The digitization of the brick-and-mortar: Innovation fueling new shopping experiences

Despite a massive surge in popularity in the past five to 10 years, e-commerce is virtually still in its infancy stage, at least compared with brick-and-mortar, which has existed for thousands of years. As such, it may be premature to suggest that online shopping is going to not only win out, but completely eradicate the need for physical shops in the near future. We may be trending that way, but the brick-and-mortar is not going down without a fight. It simply needs to adjust to keep up with the changing times. 

The increasing digitization of the brick-and-mortars has paved the way for innovation in the retail sector. While traditional e-commerce provides shoppers with the convenience of buying products from the comfort of their own home, consumers can further enhance their shopping experience in person with the right tools and technology. Mobility is playing a major role in this effort, as customers who bring their smartphones to the mall or department store can price-check, read reviews and shop around at competitors with each physical item they come into contact with. It's essentially combining the in-person with the e-commerce experience.

Retailers are embracing new technologies in their stores as well. The use of mobility, big data management, cloud tools and other innovations has transformed the customer experience model. Product design is being reshaped by innovative retail experiences as businesses are able to adjust their manufacturing accordingly based on consumer behavior.

Business mogul Richard Branson discussed this at 30/30 Vision: an event hosted by Virgin Media designed to facilitate discussions surrounding the future of business.

"The last 30 years have seen dramatic developments in how businesses operate and interact with their customers, not least the enormous possibilities generated by the internet and digital technology," Branson said. He spoke about innovations ranging from 3D-printed fashion accessories to theft-proof backpacks that linked to an owner's digital code, among other new products, and shared his vision for a future where products like this are the norm. 

"Consumers are setting the pace, they are very engaged and pick up on things quicker," added Alison Lancaster, interim marketing director at McArthurGlen, who managed the retail debate at the event. "These small companies are important because as technology evolves it's hard for big companies to be agile and fluid – which is why we are seeing a lot of retailers setting up tech incubators."
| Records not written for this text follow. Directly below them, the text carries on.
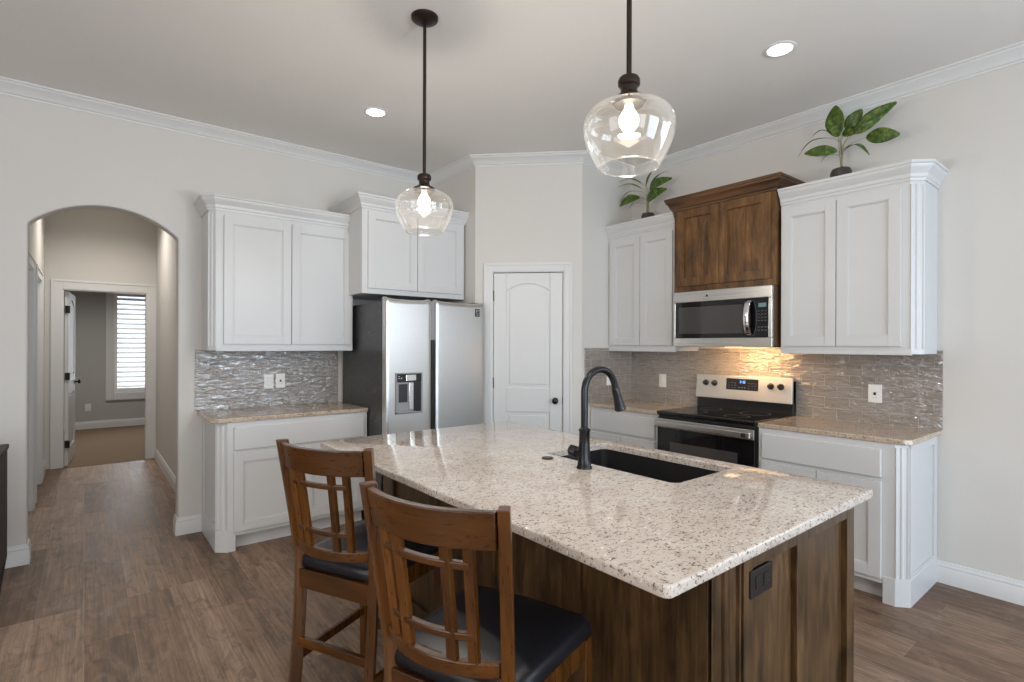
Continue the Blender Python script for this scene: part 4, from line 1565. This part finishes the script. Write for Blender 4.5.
def plant(label, base, leaves, potr=0.062):
    t = thing('potted_plant', label, 'plant', base)
    bz = Vector(base)
    pot = MB().lathe([(potr * 0.72, 0), (potr * 0.95, 0.012), (potr * 1.05, 0.050), (potr * 1.0, 0.090), (potr * 0.86, 0.108), (potr * 0.80, 0.106), (potr * 0.80, 0.095), (0.002, 0.095)], (0, 0, 0), 28, cap=False).build('pot', POT, t, smooth=50)
    m_ = MB()
    for k in range(26):
        a, rr = rnd.uniform(0, 2 * PI), potr * 0.74 * math.sqrt(rnd.random())
        s = rnd.uniform(0.008, 0.014)
        m_.lathe([(s * 0.3, -s * 0.7), (s * 0.9, -s * 0.2), (s, s * 0.2), (s * 0.5, s * 0.6)], (rr * math.cos(a), rr * math.sin(a), 0.101 + rnd.uniform(0, 0.008)), 8)
    pb = m_.build('pebbles', PEBBLE, pot, smooth=60)
    pb['kind'] = 'stuff'
    for (B, T, wdt, nrm, bend, fold) in leaves:
        Bl = Vector(B) - bz
        foot = Vector((rnd.uniform(-0.012, 0.012), rnd.uniform(-0.012, 0.012), 0.09))
        top_ = Vector((Bl.x * 0.12 + rnd.uniform(-.008, .008), Bl.y * 0.12 + rnd.uniform(-.008, .008), 0.09 + (Bl.z - 0.09) * 0.80))
        q1 = top_ * 0.6 + Bl * 0.4 + Vector((0, 0, (Bl.z - 0.09) * 0.05))
        MB().tube([foot, foot * 0.5 + top_ * 0.5, top_, q1, Bl], [0.0030, 0.0026, 0.0022, 0.0016, 0.0014], 8).build('stem', STEM, t, smooth=50)
        leaf(t, B, T, wdt, nrm, bend, fold, base)
    return t


NC = (-1, -0.3, 0.45)      # leaf faces turned towards the room
plant('larger broad-leaved plant in a dark pot on top of the right white cabinet', (3.86, 1.362, 2.468), [
    ((3.83, 1.372, 2.785), (3.80, 1.385, 2.985), 0.135, (-1, 0.1, -0.1), 0.015, 0.12),
    ((3.88, 1.340, 2.830), (3.86, 1.245, 2.930), 0.100, (-1, -0.4, -0.1), 0.010, 0.15),
    ((3.84, 1.285, 2.790), (3.80, 1.050, 2.890), 0.100, (-0.95, -0.3, 0.0), 0.020, 0.08),
    ((3.81, 1.265, 2.770), (3.79, 1.130, 2.810), 0.065, (-0.95, -0.2, -0.1), 0.015, 0.10),
    ((3.84, 1.212, 2.738), (3.80, 1.030, 2.690), 0.105, (-0.95, -0.3, -0.15), 0.012, 0.06),
    ((3.82, 1.372, 2.690), (3.76, 1.550, 2.715), 0.085, (-0.90, 0.2, 0.15), 0.015, 0.10),
    ((3.84, 1.440, 2.800), (3.80, 1.620, 2.745), 0.055, (-0.3, 0, 1), 0.030, 0.20),
    ((3.86, 1.440, 2.842), (3.84, 1.530, 2.860), 0.045, (-0.3, 0, 1), 0.020, 0.20),
    ((3.84, 1.335, 2.690), (3.80, 1.180, 2.650), 0.055, (-0.3, 0, 1), 0.035, 0.20),
    ((3.86, 1.355, 2.815), (3.84, 1.275, 2.785), 0.070, (-0.95, 0, 0.1), 0.010, 0.10),
    ((3.82, 1.382, 2.670), (3.80, 1.470, 2.650), 0.040, (-0.3, 0, 1), 0.015, 0.20),
])
plant('smaller plant in a dark pot on the corner cabinet left of the wood cabinet', (3.86, 2.893, 2.468), [
    ((3.86, 2.915, 2.824), (3.84, 2.840, 2.945), 0.040, (-1, 0.3, 0.2), 0.010, 0.15),
    ((3.84, 2.948, 2.850), (3.78, 3.150, 2.930), 0.055, (-0.4, 0, 1), 0.025, 0.18),
    ((3.86, 2.968, 2.815), (3.80, 3.185, 2.895), 0.045, (-0.4, 0, 1), 0.025, 0.18),
    ((3.86, 3.000, 2.795), (3.80, 3.170, 2.760), 0.045, (-0.4, 0, 1), 0.030, 0.20),
    ((3.84, 2.968, 2.730), (3.78, 3.165, 2.700), 0.100, (-0.92, 0.2, 0.2), 0.030, 0.10),
    ((3.86, 2.872, 2.820), (3.82, 2.670, 2.905), 0.035, (-0.3, 0, 1), 0.020, 0.20),
    ((3.84, 2.862, 2.775), (3.80, 2.640, 2.825), 0.100, (-0.92, -0.2, 0.2), 0.030, 0.10),
    ((3.84, 2.884, 2.680), (3.80, 2.690, 2.745), 0.110, (-0.92, -0.2, 0.2), 0.030, 0.10),
    ((3.82, 2.955, 2.675), (3.80, 3.060, 2.665), 0.030, (-0.3, 0, 1), 0.015, 0.20),
], 0.058)

# ------------------------------------------------------------------ dark sideboard at the left edge
sb = thing('sideboard', 'dark brown wooden sideboard cut off by the left edge, before the arch wall', 'sideboard', (-0.325, 3.98, 0))
MB().box(-1.30, 0.0, -0.42, 0.0, 0.26, 0.845).build('carcass', DARKW, sb, bevel=0.004)
MB().box(-1.31, 0.006, -0.43, 0.006, 0.845, 0.870).build('top_board', DARKW, sb, bevel=0.005)
for (lx, ly) in ((-0.03, -0.03), (-0.03, -0.39), (-1.27, -0.03), (-1.27, -0.39)):
    MB().loft([[(lx - 0.015 - 0.012, ly - 0.012, 0), (lx - 0.015 + 0.012, ly - 0.012, 0), (lx - 0.015 + 0.012, ly + 0.012, 0), (lx - 0.015 - 0.012, ly + 0.012, 0)],
               [(lx - 0.03, ly - 0.03, 0.265), (lx + 0.03, ly - 0.03, 0.265), (lx + 0.03, ly + 0.03, 0.265), (lx - 0.03, ly + 0.03, 0.265)]]).build('leg', DARKW, sb)
for k in range(3):
    x0 = -1.28 + k * 0.424
    q = MB().box(x0, x0 + 0.412, -0.436, -0.420, 0.285, 0.825).build('door', DARKW, sb, bevel=0.003)
    MB().lathe([(0.010, 0), (0.007, 0.010), (0.014, 0.020), (0.001, 0.026)], (0, 0, 0), 14).build('knob', BRONZE, q, loc=(x0 + 0.37, -0.436, 0.56), rot=(PI / 2, 0, 0))
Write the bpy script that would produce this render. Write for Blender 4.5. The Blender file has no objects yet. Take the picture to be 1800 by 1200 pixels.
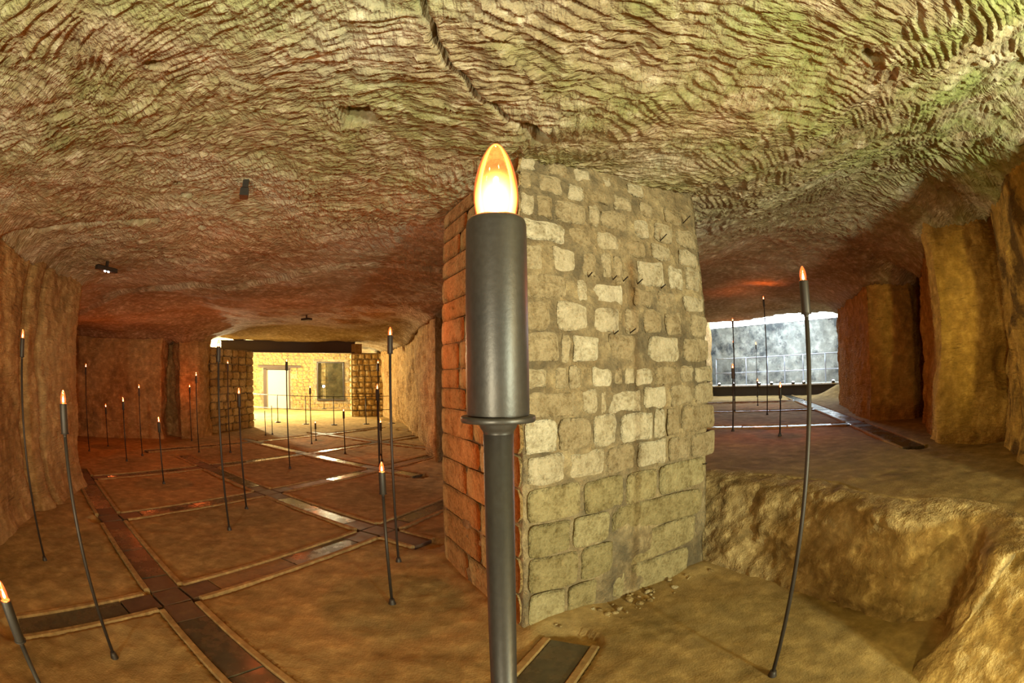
import bpy, math, random
import numpy as np
from mathutils import Matrix, Vector

scene = bpy.context.scene
COL = scene.collection
rng = random.Random(7)

# ------------------------------------------------------------------ camera (fisheye lens), world, exposure
EYE = np.array([0.0, 0.0, 1.4])
cam_data = bpy.data.cameras.new('camera')
cam_data.type = 'PANO'
cam_data.sensor_fit = 'HORIZONTAL'
cam_data.sensor_width = 36.0
cam_data.sensor_height = 24.0
cam_data.clip_start = 0.01
for holder in (cam_data, getattr(cam_data, 'cycles', None)):
    try:
        holder.panorama_type = 'FISHEYE_EQUISOLID'
        holder.fisheye_lens = 855.0 / 1800.0 * 36.0
        holder.fisheye_fov = math.radians(180)
    except Exception:
        pass
cam = bpy.data.objects.new('camera', cam_data)
COL.objects.link(cam)
pitch, roll = math.radians(4.03), math.radians(-0.78)
cr, sr, cp, sp = math.cos(roll), math.sin(roll), math.cos(pitch), math.sin(pitch)
def cam_dir(v):
    x, y, z = v
    x, z = cr * x - sr * z, sr * x + cr * z
    y, z = cp * y - sp * z, sp * y + cp * z
    return Vector((x, y, z))
right, up, fwd = cam_dir((1, 0, 0)), cam_dir((0, 0, 1)), cam_dir((0, 1, 0))
m = Matrix.Identity(4)
for r in range(3):
    m[r][0], m[r][1], m[r][2], m[r][3] = right[r], up[r], -fwd[r], EYE[r]
cam.matrix_world = m
scene.camera = cam

world = bpy.data.worlds.new('world')
world.use_nodes = True
world.node_tree.nodes['Background'].inputs[0].default_value = (0, 0, 0, 1)
scene.world = world
scene.view_settings.view_transform = 'Standard'
scene.view_settings.look = 'None'
scene.view_settings.gamma = 1.0
scene.view_settings.use_curve_mapping = False
scene.view_settings.exposure = 0.72
try:
    scene.cycles.use_denoising = True
    scene.cycles.sample_clamp_indirect = 4.0
    scene.cycles.max_bounces = 4
    scene.cycles.caustics_reflective = False
    scene.cycles.caustics_refractive = False
except Exception:
    pass

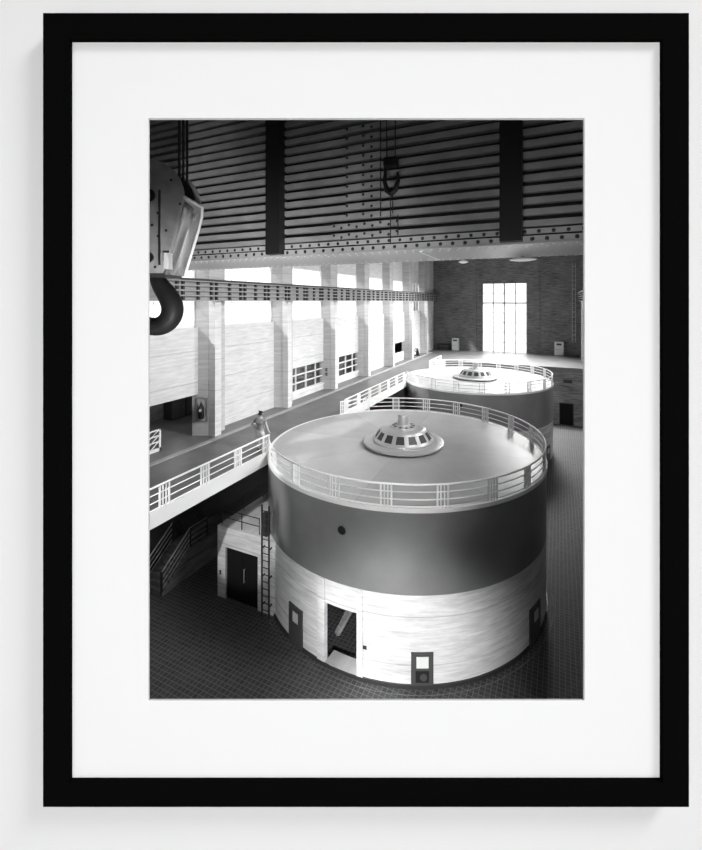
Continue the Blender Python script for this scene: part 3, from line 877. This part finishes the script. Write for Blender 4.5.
# bench at the far left corner
d, v0 = at_u(438, UEND-.6); d, v1 = at_u(450, UEND-.6); u = UEND-.6
t = thing('bench', 'dark work bench against the end wall in the far left corner', 'bench', ((v0+v1)/2, u, DECK))
b = MB(); b.box(v0, v1, u-.4, u+.4, DECK+.8, DECK+.98); b.build('bench_top', M['dark'], t)
for v in (v0+.06, v1-.06):
    for uu in (u-.35, u+.35):
        b = MB(); b.box(v-.05, v+.05, uu-.05, uu+.05, DECK, DECK+.8); b.build('leg', M['dark'], t)
b = MB(); b.box(v0+.06, v1-.06, u+.3, u+.36, DECK+.2, DECK+.3); b.build('stretcher', M['dark'], t)
# ladder on the end wall
d, v = at_u(573.9, UEND-.15); u = UEND-.15
t = thing('wall_ladder', 'thin pale ladder fixed to the end wall at its right end', 'ladder', (v, u, 8.0))
for dv_ in (-.2, .2):
    b = MB(); b.box(v+dv_-.03, v+dv_+.03, u-.03, u+.03, 8.0, 18.4); b.build('rail', M['cabinet'], t)
for i in range(17):
    b = MB(); b.tube([(v-.2, u, 8.3+.6*i), (v+.2, u, 8.3+.6*i)], .02, 5); b.build('rung', M['cabinet'], t)
for zz in (9.0, 12.0, 15.0, 18.0):
    b = MB(); b.box(v-.22, v+.22, u, UEND, zz-.03, zz+.03); b.build('bracket', M['cabinet'], t)
# hand pump near the far piers
px, py = 417.5, 355.5
hv_, hu_ = floor_pt(px, py, DECK)
t = thing('hand_pump', 'small dark machine with a handwheel on the far gallery floor', 'machine', (hv_, hu_, DECK))
b = MB(); b.box(hv_-.3, hv_+.3, hu_-.25, hu_+.25, DECK, DECK+.12); b.build('base', M['dark'], t)
b = MB(); b.lathe([(.2, DECK+.12), (.2, DECK+.5), (.14, DECK+.62), (.14, DECK+.8), (.03, DECK+.85)], hv_, hu_, 18); b.build('body', M['iron'], t, True)
b = MB(); cc = Vector((hv_-.05, hu_-.3, DECK+.75))
b.tube([cc+Vector((.24*math.cos(2*PI*i/20), 0, .24*math.sin(2*PI*i/20))) for i in range(21)], .035, 6)
for i in range(3): a = PI*i/3; b.tube([cc-Vector((.24*math.cos(a), 0, .24*math.sin(a))), cc+Vector((.24*math.cos(a), 0, .24*math.sin(a)))], .02, 5)
b.build('handwheel', M['black'], t, True)
b = MB(); b.tube([cc, cc+Vector((.05, .3, 0))], .035, 8); b.build('spindle', M['dome'], t)
# tall dark lockers in the passage
for i, (u, lab) in enumerate(((18.9, 'tall dark locker in the passage, first from the lit wall'), (20.0, 'tall dark locker in the passage, middle of three'), (21.1, 'tall dark locker in the passage, nearest the pier'))):
    t = thing('locker', lab, 'locker', (-21.5, u, DECK), 'dark lockers in the passage')
    b = MB(); b.box(-21.9, -21.2, u-.5, u+.5, DECK, DECK+2.1); b.build('body', M['dark'], t, bevel=.02)
    for s_ in (-.25, .25):
        b = MB(); b.box(-21.2, -21.17, u+s_-.23, u+s_+.23, DECK+.06, DECK+2.04); b.build('door', M['panelgrey'], t)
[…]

Innovation is also paving the way for safer, more efficient payment operations. New payment processing software isn't just keeping customer information more secure — although that's certainly a key advantage in the wake of the Target breach that rocked the retail world last holiday season — it's also capturing data and transforming it into a valuable tool that can enhance the checkout process.

Ultimately, innovation is not going to slow down in the retail sector and your traditional brick-and-mortar experience is going to look alarmingly different in the coming years. As a retail owner it's important to stay ahead of the market to reduce the risk of falling behind the competition. Working with a payment processing software provider can ensure this doesn't happen.